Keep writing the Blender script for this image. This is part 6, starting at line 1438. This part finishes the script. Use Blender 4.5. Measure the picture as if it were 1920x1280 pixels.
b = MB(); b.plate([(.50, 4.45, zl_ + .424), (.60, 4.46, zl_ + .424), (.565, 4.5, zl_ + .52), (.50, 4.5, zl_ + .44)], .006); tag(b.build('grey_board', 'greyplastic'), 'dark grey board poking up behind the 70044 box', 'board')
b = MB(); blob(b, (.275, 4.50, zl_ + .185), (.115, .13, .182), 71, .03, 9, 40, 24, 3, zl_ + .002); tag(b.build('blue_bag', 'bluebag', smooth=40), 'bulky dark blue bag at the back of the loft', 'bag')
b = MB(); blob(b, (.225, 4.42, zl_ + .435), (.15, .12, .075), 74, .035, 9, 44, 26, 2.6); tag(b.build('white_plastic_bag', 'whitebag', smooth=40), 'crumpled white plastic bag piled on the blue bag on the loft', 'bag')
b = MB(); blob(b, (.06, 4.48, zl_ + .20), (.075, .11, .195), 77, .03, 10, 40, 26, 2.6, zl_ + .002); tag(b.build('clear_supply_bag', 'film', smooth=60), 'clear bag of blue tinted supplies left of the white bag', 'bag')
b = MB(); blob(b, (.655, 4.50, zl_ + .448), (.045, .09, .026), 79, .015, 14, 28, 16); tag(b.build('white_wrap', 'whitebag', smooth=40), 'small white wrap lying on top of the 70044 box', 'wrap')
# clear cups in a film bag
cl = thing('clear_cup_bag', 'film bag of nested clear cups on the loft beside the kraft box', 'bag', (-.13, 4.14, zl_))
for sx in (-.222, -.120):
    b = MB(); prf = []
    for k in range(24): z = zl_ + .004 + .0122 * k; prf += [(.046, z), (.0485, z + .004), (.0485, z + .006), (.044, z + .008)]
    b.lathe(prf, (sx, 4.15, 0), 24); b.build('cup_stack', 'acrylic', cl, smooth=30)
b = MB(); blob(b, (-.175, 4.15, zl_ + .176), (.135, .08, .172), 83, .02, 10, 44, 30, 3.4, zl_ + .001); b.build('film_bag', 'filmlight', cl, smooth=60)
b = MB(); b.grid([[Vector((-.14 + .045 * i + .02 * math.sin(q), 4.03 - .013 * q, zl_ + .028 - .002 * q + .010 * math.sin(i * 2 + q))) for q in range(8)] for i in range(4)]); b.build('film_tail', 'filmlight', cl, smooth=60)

::::::::::

# TASK BRIEF
Show the data once more, exactly as it was written.

# REPLY TO THE EXERCISE
Keep writing the Blender script for this image. This is part 6, starting at line 1438. This part finishes the script. Use Blender 4.5. Measure the picture as if it were 1920x1280 pixels.
b = MB(); b.plate([(.50, 4.45, zl_ + .424), (.60, 4.46, zl_ + .424), (.565, 4.5, zl_ + .52), (.50, 4.5, zl_ + .44)], .006); tag(b.build('grey_board', 'greyplastic'), 'dark grey board poking up behind the 70044 box', 'board')
b = MB(); blob(b, (.275, 4.50, zl_ + .185), (.115, .13, .182), 71, .03, 9, 40, 24, 3, zl_ + .002); tag(b.build('blue_bag', 'bluebag', smooth=40), 'bulky dark blue bag at the back of the loft', 'bag')
b = MB(); blob(b, (.225, 4.42, zl_ + .435), (.15, .12, .075), 74, .035, 9, 44, 26, 2.6); tag(b.build('white_plastic_bag', 'whitebag', smooth=40), 'crumpled white plastic bag piled on the blue bag on the loft', 'bag')
b = MB(); blob(b, (.06, 4.48, zl_ + .20), (.075, .11, .195), 77, .03, 10, 40, 26, 2.6, zl_ + .002); tag(b.build('clear_supply_bag', 'film', smooth=60), 'clear bag of blue tinted supplies left of the white bag', 'bag')
b = MB(); blob(b, (.655, 4.50, zl_ + .448), (.045, .09, .026), 79, .015, 14, 28, 16); tag(b.build('white_wrap', 'whitebag', smooth=40), 'small white wrap lying on top of the 70044 box', 'wrap')
# clear cups in a film bag
cl = thing('clear_cup_bag', 'film bag of nested clear cups on the loft beside the kraft box', 'bag', (-.13, 4.14, zl_))
for sx in (-.222, -.120):
    b = MB(); prf = []
    for k in range(24): z = zl_ + .004 + .0122 * k; prf += [(.046, z), (.0485, z + .004), (.0485, z + .006), (.044, z + .008)]
    b.lathe(prf, (sx, 4.15, 0), 24); b.build('cup_stack', 'acrylic', cl, smooth=30)
b = MB(); blob(b, (-.175, 4.15, zl_ + .176), (.135, .08, .172), 83, .02, 10, 44, 30, 3.4, zl_ + .001); b.build('film_bag', 'filmlight', cl, smooth=60)
b = MB(); b.grid([[Vector((-.14 + .045 * i + .02 * math.sin(q), 4.03 - .013 * q, zl_ + .028 - .002 * q + .010 * math.sin(i * 2 + q))) for q in range(8)] for i in range(4)]); b.build('film_tail', 'filmlight', cl, smooth=60)